Task requirements.
Extract, without alteration, each line from the start of the listing to the line bearing "MB().sheet(lambda a, b: q_(x0".
*** Provided records ***
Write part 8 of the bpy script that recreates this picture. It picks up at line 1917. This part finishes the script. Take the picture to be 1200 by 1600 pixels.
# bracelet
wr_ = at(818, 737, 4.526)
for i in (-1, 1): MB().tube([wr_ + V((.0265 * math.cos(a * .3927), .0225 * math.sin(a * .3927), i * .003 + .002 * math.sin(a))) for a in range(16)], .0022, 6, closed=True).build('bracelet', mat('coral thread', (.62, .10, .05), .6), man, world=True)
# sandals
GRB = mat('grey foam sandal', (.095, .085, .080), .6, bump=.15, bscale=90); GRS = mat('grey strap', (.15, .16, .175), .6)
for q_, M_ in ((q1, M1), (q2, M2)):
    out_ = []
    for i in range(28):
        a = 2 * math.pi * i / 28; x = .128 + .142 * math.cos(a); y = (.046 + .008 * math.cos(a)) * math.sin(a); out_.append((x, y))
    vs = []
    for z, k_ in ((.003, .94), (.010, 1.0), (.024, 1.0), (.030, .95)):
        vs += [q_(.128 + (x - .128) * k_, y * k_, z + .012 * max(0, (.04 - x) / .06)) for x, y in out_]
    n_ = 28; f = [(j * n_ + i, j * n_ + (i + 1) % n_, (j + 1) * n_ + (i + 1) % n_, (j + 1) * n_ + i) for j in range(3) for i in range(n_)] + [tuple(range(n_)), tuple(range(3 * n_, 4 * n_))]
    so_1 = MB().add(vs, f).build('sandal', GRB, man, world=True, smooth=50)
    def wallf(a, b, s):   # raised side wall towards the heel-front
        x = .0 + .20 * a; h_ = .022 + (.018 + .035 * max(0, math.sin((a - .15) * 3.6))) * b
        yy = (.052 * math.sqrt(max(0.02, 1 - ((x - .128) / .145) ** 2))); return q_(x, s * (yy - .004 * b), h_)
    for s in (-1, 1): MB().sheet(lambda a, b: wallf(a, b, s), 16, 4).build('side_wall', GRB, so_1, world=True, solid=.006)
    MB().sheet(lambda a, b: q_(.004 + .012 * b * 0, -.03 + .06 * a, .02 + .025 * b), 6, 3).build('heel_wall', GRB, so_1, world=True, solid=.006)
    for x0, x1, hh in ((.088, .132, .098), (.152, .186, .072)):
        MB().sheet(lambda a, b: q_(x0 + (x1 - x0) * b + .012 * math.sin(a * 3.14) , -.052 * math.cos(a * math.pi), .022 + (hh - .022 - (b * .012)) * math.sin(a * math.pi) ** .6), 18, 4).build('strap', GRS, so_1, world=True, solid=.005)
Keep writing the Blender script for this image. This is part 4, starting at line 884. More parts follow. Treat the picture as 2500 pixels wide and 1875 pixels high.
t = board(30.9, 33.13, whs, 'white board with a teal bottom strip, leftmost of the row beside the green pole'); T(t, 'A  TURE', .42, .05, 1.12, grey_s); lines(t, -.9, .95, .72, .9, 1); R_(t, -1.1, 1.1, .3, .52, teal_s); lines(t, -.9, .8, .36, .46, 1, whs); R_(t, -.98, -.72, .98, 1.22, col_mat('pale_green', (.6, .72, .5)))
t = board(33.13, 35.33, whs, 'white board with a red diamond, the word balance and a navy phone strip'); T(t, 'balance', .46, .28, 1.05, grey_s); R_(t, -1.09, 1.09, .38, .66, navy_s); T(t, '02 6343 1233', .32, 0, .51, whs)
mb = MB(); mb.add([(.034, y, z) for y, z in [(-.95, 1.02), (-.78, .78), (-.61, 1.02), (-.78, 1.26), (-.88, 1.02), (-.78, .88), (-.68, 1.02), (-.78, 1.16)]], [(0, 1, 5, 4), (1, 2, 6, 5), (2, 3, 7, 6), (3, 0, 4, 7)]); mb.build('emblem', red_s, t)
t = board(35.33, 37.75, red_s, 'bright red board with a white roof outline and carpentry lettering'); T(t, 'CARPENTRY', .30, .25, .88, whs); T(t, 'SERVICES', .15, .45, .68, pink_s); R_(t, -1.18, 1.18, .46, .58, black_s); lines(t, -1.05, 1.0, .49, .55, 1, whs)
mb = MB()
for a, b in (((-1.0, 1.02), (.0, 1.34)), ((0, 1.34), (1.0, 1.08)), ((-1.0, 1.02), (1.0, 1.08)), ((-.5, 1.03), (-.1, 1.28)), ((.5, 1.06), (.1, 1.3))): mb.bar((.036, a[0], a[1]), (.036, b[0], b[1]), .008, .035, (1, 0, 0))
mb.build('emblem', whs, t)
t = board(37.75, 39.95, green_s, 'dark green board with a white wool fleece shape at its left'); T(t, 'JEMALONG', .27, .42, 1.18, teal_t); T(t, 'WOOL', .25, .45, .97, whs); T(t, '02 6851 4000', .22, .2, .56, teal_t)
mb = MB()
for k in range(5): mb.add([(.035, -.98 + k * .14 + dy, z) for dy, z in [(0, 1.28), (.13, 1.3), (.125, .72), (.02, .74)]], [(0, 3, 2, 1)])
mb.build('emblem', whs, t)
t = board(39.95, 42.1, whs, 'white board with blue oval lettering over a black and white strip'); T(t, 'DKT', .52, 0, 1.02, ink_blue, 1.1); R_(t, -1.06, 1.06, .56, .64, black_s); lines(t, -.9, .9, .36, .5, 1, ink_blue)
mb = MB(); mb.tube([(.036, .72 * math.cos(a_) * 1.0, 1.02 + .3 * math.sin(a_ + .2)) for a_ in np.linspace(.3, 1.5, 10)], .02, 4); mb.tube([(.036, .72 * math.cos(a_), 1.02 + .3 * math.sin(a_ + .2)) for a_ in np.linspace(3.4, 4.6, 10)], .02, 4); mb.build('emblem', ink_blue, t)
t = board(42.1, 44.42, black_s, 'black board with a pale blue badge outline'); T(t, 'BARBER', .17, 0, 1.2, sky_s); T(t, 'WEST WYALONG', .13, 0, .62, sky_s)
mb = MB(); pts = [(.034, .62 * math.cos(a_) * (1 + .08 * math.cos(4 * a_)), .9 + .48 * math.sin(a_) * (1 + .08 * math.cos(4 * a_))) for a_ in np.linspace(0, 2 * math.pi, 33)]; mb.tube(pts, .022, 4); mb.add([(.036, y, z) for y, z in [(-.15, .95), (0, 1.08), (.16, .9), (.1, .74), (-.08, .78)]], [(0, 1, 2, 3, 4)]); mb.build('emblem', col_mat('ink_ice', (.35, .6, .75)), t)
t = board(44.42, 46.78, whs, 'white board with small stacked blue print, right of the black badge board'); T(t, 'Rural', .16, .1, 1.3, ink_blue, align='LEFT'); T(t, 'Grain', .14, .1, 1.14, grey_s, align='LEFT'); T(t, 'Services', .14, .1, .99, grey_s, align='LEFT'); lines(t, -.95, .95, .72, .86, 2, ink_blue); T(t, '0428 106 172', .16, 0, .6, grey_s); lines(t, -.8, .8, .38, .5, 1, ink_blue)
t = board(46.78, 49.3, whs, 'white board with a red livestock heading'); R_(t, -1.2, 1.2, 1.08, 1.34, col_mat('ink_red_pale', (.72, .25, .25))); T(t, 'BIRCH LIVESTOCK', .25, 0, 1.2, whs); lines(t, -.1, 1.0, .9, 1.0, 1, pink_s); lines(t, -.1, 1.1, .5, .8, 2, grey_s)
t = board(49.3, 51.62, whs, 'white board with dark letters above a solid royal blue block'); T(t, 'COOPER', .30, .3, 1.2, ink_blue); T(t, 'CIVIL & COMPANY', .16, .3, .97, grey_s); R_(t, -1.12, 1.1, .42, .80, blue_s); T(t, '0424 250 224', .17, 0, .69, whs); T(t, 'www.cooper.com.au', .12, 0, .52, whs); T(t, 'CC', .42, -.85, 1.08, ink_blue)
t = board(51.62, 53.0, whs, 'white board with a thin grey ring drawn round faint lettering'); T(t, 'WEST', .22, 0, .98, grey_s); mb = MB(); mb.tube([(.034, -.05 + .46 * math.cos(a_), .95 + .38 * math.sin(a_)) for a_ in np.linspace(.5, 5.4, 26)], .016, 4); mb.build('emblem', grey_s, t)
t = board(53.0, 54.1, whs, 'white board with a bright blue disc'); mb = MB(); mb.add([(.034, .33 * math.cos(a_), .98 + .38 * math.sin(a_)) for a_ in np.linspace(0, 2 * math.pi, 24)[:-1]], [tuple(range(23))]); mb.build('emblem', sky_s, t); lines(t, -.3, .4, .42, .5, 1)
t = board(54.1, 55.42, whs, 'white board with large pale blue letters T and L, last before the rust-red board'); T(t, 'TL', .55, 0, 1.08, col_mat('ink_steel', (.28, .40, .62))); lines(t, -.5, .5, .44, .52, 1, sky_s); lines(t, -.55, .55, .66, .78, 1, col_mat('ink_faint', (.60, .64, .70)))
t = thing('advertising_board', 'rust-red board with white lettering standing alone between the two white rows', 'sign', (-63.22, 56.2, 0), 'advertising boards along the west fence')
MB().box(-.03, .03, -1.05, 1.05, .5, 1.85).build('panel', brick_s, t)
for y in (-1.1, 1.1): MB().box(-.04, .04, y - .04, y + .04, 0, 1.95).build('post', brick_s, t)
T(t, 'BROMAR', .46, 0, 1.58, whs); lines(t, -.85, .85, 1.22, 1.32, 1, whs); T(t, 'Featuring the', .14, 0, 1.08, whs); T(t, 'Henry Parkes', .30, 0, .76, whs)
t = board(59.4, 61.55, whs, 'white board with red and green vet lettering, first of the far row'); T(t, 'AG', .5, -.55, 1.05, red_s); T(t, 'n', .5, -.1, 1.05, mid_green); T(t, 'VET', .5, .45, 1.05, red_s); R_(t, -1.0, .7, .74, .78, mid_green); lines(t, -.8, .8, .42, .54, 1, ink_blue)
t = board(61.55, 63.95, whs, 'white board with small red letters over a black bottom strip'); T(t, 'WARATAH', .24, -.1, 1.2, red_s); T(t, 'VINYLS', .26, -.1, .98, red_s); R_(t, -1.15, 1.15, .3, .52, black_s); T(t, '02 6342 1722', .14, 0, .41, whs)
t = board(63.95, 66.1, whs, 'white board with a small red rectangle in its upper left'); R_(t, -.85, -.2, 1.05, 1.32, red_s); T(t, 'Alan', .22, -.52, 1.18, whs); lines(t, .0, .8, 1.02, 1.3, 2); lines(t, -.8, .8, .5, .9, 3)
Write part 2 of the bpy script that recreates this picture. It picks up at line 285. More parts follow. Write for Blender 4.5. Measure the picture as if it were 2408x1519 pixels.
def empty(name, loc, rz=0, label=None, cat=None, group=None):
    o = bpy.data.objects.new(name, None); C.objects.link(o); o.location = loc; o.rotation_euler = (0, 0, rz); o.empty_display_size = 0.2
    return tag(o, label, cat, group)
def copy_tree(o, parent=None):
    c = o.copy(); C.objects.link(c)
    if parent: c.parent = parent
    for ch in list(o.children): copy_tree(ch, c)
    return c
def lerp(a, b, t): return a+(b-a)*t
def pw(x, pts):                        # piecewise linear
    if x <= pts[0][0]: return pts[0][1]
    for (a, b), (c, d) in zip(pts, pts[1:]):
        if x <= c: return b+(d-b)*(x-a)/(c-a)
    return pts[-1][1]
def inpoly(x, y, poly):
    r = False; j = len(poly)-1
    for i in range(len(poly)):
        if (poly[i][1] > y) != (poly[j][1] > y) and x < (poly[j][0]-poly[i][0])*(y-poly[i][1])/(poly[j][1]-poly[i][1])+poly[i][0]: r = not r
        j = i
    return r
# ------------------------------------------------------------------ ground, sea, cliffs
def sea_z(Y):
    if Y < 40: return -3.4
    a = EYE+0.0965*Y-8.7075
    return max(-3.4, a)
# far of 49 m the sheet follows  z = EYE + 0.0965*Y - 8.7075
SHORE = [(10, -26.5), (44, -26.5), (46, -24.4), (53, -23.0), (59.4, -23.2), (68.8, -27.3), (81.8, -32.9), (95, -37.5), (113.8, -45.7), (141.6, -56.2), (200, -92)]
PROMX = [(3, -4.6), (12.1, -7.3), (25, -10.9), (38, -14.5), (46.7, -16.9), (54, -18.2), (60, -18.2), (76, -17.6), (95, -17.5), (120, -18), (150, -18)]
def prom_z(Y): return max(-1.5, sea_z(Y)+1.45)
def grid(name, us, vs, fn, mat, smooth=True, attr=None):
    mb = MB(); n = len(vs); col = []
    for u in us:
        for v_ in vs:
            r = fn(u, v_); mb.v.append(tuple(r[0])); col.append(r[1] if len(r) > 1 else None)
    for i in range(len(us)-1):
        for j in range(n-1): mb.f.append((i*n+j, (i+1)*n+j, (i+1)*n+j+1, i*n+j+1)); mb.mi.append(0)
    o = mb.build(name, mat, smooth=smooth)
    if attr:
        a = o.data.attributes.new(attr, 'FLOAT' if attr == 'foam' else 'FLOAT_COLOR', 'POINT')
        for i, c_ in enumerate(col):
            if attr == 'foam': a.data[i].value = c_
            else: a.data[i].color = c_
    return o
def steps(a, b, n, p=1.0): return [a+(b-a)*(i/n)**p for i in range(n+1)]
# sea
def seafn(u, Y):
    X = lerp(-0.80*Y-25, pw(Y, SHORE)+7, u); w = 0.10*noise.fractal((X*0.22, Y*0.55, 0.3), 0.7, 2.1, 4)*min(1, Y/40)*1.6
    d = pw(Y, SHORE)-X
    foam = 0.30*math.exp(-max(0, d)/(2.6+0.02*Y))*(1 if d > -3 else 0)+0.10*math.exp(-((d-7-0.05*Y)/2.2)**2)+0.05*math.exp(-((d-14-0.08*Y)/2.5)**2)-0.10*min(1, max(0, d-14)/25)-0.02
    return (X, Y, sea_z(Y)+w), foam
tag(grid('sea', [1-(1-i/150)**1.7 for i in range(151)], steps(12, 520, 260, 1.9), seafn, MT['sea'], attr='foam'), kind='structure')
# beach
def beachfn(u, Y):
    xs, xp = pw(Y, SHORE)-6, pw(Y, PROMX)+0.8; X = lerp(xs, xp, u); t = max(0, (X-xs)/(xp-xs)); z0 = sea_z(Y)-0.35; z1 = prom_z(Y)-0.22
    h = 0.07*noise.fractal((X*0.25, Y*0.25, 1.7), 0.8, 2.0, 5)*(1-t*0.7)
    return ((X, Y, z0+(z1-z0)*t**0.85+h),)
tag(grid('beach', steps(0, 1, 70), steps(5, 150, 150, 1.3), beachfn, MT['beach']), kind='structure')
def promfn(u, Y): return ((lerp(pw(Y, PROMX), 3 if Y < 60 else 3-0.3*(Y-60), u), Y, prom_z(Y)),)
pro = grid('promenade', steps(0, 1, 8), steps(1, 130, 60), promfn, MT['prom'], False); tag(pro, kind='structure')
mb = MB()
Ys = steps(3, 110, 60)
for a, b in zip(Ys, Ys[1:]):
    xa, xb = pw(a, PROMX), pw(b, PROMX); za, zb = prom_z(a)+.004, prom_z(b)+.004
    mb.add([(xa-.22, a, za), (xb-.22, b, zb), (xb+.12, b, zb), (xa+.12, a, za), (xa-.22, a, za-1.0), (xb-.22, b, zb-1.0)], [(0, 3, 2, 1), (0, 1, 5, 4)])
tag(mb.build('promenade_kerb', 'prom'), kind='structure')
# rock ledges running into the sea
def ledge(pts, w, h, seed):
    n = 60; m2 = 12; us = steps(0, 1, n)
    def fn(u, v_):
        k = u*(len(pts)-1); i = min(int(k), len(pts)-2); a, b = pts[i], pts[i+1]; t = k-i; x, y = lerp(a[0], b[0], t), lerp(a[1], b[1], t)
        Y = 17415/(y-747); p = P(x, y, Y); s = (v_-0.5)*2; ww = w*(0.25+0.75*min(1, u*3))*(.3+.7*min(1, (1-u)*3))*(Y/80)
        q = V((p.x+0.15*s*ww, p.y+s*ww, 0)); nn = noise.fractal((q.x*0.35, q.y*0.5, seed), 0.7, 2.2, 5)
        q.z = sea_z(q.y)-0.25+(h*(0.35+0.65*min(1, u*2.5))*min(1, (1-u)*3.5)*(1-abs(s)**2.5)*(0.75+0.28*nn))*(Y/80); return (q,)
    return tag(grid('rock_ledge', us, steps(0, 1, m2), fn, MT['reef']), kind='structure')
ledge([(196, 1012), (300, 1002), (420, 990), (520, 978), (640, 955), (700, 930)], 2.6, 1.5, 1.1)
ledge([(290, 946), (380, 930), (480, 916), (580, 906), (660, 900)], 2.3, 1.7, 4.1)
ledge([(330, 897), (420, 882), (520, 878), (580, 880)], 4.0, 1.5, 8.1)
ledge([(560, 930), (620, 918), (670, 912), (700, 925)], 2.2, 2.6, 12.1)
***
Task solution.
Write part 8 of the bpy script that recreates this picture. It picks up at line 1917. This part finishes the script. Take the picture to be 1200 by 1600 pixels.
# bracelet
wr_ = at(818, 737, 4.526)
for i in (-1, 1): MB().tube([wr_ + V((.0265 * math.cos(a * .3927), .0225 * math.sin(a * .3927), i * .003 + .002 * math.sin(a))) for a in range(16)], .0022, 6, closed=True).build('bracelet', mat('coral thread', (.62, .10, .05), .6), man, world=True)
# sandals
GRB = mat('grey foam sandal', (.095, .085, .080), .6, bump=.15, bscale=90); GRS = mat('grey strap', (.15, .16, .175), .6)
for q_, M_ in ((q1, M1), (q2, M2)):
    out_ = []
    for i in range(28):
        a = 2 * math.pi * i / 28; x = .128 + .142 * math.cos(a); y = (.046 + .008 * math.cos(a)) * math.sin(a); out_.append((x, y))
    vs = []
    for z, k_ in ((.003, .94), (.010, 1.0), (.024, 1.0), (.030, .95)):
        vs += [q_(.128 + (x - .128) * k_, y * k_, z + .012 * max(0, (.04 - x) / .06)) for x, y in out_]
    n_ = 28; f = [(j * n_ + i, j * n_ + (i + 1) % n_, (j + 1) * n_ + (i + 1) % n_, (j + 1) * n_ + i) for j in range(3) for i in range(n_)] + [tuple(range(n_)), tuple(range(3 * n_, 4 * n_))]
    so_1 = MB().add(vs, f).build('sandal', GRB, man, world=True, smooth=50)
    def wallf(a, b, s):   # raised side wall towards the heel-front
        x = .0 + .20 * a; h_ = .022 + (.018 + .035 * max(0, math.sin((a - .15) * 3.6))) * b
        yy = (.052 * math.sqrt(max(0.02, 1 - ((x - .128) / .145) ** 2))); return q_(x, s * (yy - .004 * b), h_)
    for s in (-1, 1): MB().sheet(lambda a, b: wallf(a, b, s), 16, 4).build('side_wall', GRB, so_1, world=True, solid=.006)
    MB().sheet(lambda a, b: q_(.004 + .012 * b * 0, -.03 + .06 * a, .02 + .025 * b), 6, 3).build('heel_wall', GRB, so_1, world=True, solid=.006)
    for x0, x1, hh in ((.088, .132, .098), (.152, .186, .072)):
        MB().sheet(lambda a, b: q_(x0 + (x1 - x0) * b + .012 * math.sin(a * 3.14) , -.052 * math.cos(a * math.pi), .022 + (hh - .022 - (b * .012)) * math.sin(a * math.pi) ** .6), 18, 4).build('strap', GRS, so_1, world=True, solid=.005)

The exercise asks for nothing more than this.